[Start Given data]

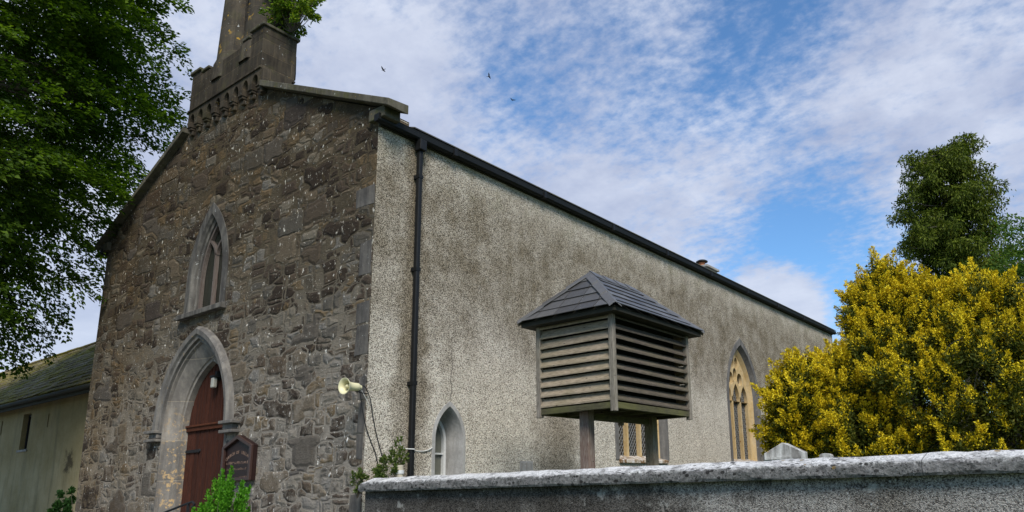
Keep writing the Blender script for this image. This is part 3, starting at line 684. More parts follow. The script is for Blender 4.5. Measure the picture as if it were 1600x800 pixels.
k.build('frame', 'iron', wn); MB().box(-13.65, -13.05, AY - .03, AY + .1, 2.72, 2.768).build('sill', 'concrete', wn)
MB().box(AX0, AX1, AY - .24, AY - .005, 3.80, 3.85).box(AX0, AX1, AY - .27, AY - .235, 3.68, 3.855).build('fascia', 'soffit_dark', an)  # front board deepened and near-black to draw the shadow under the eave
MB().tube([(AX0, AY - .32, 3.79), (AX1 - .02, AY - .32, 3.79)], .045, 10).build('gutter', 'soffit_dark', an)  # tube coloured dark to blend into the painted eave shadow
m = MB(); rs = random.Random(2); nC = 17; run = 3.2; rise = 2.48
for i in range(nC):
    t0, t1 = i / nC, min(1.0, (i + 1.3) / nC); sx = AX0 + (i % 2) * .15
    while sx < AX1 - .02:
        sw = .29 + rs.random() * .03; e_ = min(sx + sw, AX1); j = rs.uniform(-.006, .012); jy = rs.uniform(-.012, .012)
        ya, za = AY - .30 + run * t0 + jy, 3.85 + rise * t0; yb, zb = AY - .30 + run * t1, 3.85 + rise * t1
        m.hexa([(sx, ya, za + .028 + j), (e_ - .01, ya, za + .028 + j + rs.uniform(-.004, .004)), (e_ - .01, yb, zb + .004), (sx, yb, zb + .004)],
               [(sx, ya, za + .044 + j), (e_ - .01, ya, za + .044 + j), (e_ - .01, yb, zb + .016), (sx, yb, zb + .016)])
        sx += sw
m.build('roof', 'mossy_slate', an)
MB().hexa([(AX0, AY - .28, 3.845), (AX1, AY - .28, 3.845), (AX1, AY - .30 + run, 3.845 + rise), (AX0, AY - .30 + run, 3.845 + rise)], [(AX0, AY - .28, 3.86), (AX1, AY - .28, 3.86), (AX1, AY - .30 + run, 3.86 + rise), (AX0, AY - .30 + run, 3.86 + rise)]).hexa(
    [(AX0, AY - .30 + 2 * run, 3.85), (AX1, AY - .30 + 2 * run, 3.85), (AX1, AY - .30 + run, 3.845 + rise), (AX0, AY - .30 + run, 3.845 + rise)], [(AX0, AY - .30 + 2 * run, 3.87), (AX1, AY - .30 + 2 * run, 3.87), (AX1, AY - .30 + run, 3.86 + rise), (AX0, AY - .30 + run, 3.86 + rise)]).build('roof_deck', 'mossy_slate', an)
k = MB(); sx = AX0
while sx < AX1: k.box(sx, min(sx + .44, AX1), AY - .38 + run, AY - .22 + run, 3.85 + rise, 3.89 + rise + rs.uniform(0, .012)); sx += .45
k.build('ridge_tiles', 'mossy_slate', an, bevel=.01)

# ------------------------------------------------------------------ boundary wall
bwl = thing('boundary_wall', 'low dark rendered wall with a white lichened coping running across the foreground', 'wall', (5, -.1, 0))
MB().box(.40, 16, -.26, .10, 0, 1.616).build('wall_body', 'boundary_render', bwl)
def wallcap():
    prof = [(-.33, 1.607), (-.34, 1.625), (-.338, 1.675), (-.325, 1.70), (-.15, 1.748), (-.08, 1.752), (.0, 1.745), (.14, 1.70), (.15, 1.607)]
    xs = [.35 + i * .05 for i in range(314)]; r_ = random.Random(9); L = []
    ph = [r_.uniform(0, 6) for _ in range(9)]
    for x in xs:
        wob = lambda k: .004 * math.sin(x * 7.3 + ph[k]) + .003 * math.sin(x * 17 + ph[(k + 3) % 9]) + r_.uniform(-.0022, .0022)
        row = [(x, p[0] + wob(i) * .8, p[1] + (wob((i + 2) % 9) if i not in (0, 8) else 0)) for i, p in enumerate(prof)]
        if x == xs[0]: row = [(x + .03 + .04 * (i in (3, 4, 5, 6, 7)), p[1], p[2] - (.02 if 3 <= i <= 7 else 0)) for i, p in enumerate(row)]
        L.append(row)
    m = MB().loft(L, closed=True); m.f.append(tuple(range(9))); m.f.append(tuple(len(m.v) - 9 + i for i in range(9))[::-1])
    m.build('coping', 'lichened_coping', bwl, smooth=True, ang=22)
wallcap()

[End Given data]

- [Short problem]: Write out the full set of lines verbatim, without the pictures.

- [Exercise result]:
Keep writing the Blender script for this image. This is part 3, starting at line 684. More parts follow. The script is for Blender 4.5. Measure the picture as if it were 1600x800 pixels.
k.build('frame', 'iron', wn); MB().box(-13.65, -13.05, AY - .03, AY + .1, 2.72, 2.768).build('sill', 'concrete', wn)
MB().box(AX0, AX1, AY - .24, AY - .005, 3.80, 3.85).box(AX0, AX1, AY - .27, AY - .235, 3.68, 3.855).build('fascia', 'soffit_dark', an)  # front board deepened and near-black to draw the shadow under the eave
MB().tube([(AX0, AY - .32, 3.79), (AX1 - .02, AY - .32, 3.79)], .045, 10).build('gutter', 'soffit_dark', an)  # tube coloured dark to blend into the painted eave shadow
m = MB(); rs = random.Random(2); nC = 17; run = 3.2; rise = 2.48
for i in range(nC):
    t0, t1 = i / nC, min(1.0, (i + 1.3) / nC); sx = AX0 + (i % 2) * .15
    while sx < AX1 - .02:
        sw = .29 + rs.random() * .03; e_ = min(sx + sw, AX1); j = rs.uniform(-.006, .012); jy = rs.uniform(-.012, .012)
        ya, za = AY - .30 + run * t0 + jy, 3.85 + rise * t0; yb, zb = AY - .30 + run * t1, 3.85 + rise * t1
        m.hexa([(sx, ya, za + .028 + j), (e_ - .01, ya, za + .028 + j + rs.uniform(-.004, .004)), (e_ - .01, yb, zb + .004), (sx, yb, zb + .004)],
               [(sx, ya, za + .044 + j), (e_ - .01, ya, za + .044 + j), (e_ - .01, yb, zb + .016), (sx, yb, zb + .016)])
        sx += sw
m.build('roof', 'mossy_slate', an)
MB().hexa([(AX0, AY - .28, 3.845), (AX1, AY - .28, 3.845), (AX1, AY - .30 + run, 3.845 + rise), (AX0, AY - .30 + run, 3.845 + rise)], [(AX0, AY - .28, 3.86), (AX1, AY - .28, 3.86), (AX1, AY - .30 + run, 3.86 + rise), (AX0, AY - .30 + run, 3.86 + rise)]).hexa(
    [(AX0, AY - .30 + 2 * run, 3.85), (AX1, AY - .30 + 2 * run, 3.85), (AX1, AY - .30 + run, 3.845 + rise), (AX0, AY - .30 + run, 3.845 + rise)], [(AX0, AY - .30 + 2 * run, 3.87), (AX1, AY - .30 + 2 * run, 3.87), (AX1, AY - .30 + run, 3.86 + rise), (AX0, AY - .30 + run, 3.86 + rise)]).build('roof_deck', 'mossy_slate', an)
k = MB(); sx = AX0
while sx < AX1: k.box(sx, min(sx + .44, AX1), AY - .38 + run, AY - .22 + run, 3.85 + rise, 3.89 + rise + rs.uniform(0, .012)); sx += .45
k.build('ridge_tiles', 'mossy_slate', an, bevel=.01)

# ------------------------------------------------------------------ boundary wall
bwl = thing('boundary_wall', 'low dark rendered wall with a white lichened coping running across the foreground', 'wall', (5, -.1, 0))
MB().box(.40, 16, -.26, .10, 0, 1.616).build('wall_body', 'boundary_render', bwl)
def wallcap():
    prof = [(-.33, 1.607), (-.34, 1.625), (-.338, 1.675), (-.325, 1.70), (-.15, 1.748), (-.08, 1.752), (.0, 1.745), (.14, 1.70), (.15, 1.607)]
    xs = [.35 + i * .05 for i in range(314)]; r_ = random.Random(9); L = []
    ph = [r_.uniform(0, 6) for _ in range(9)]
    for x in xs:
        wob = lambda k: .004 * math.sin(x * 7.3 + ph[k]) + .003 * math.sin(x * 17 + ph[(k + 3) % 9]) + r_.uniform(-.0022, .0022)
        row = [(x, p[0] + wob(i) * .8, p[1] + (wob((i + 2) % 9) if i not in (0, 8) else 0)) for i, p in enumerate(prof)]
        if x == xs[0]: row = [(x + .03 + .04 * (i in (3, 4, 5, 6, 7)), p[1], p[2] - (.02 if 3 <= i <= 7 else 0)) for i, p in enumerate(row)]
        L.append(row)
    m = MB().loft(L, closed=True); m.f.append(tuple(range(9))); m.f.append(tuple(len(m.v) - 9 + i for i in range(9))[::-1])
    m.build('coping', 'lichened_coping', bwl, smooth=True, ang=22)
wallcap()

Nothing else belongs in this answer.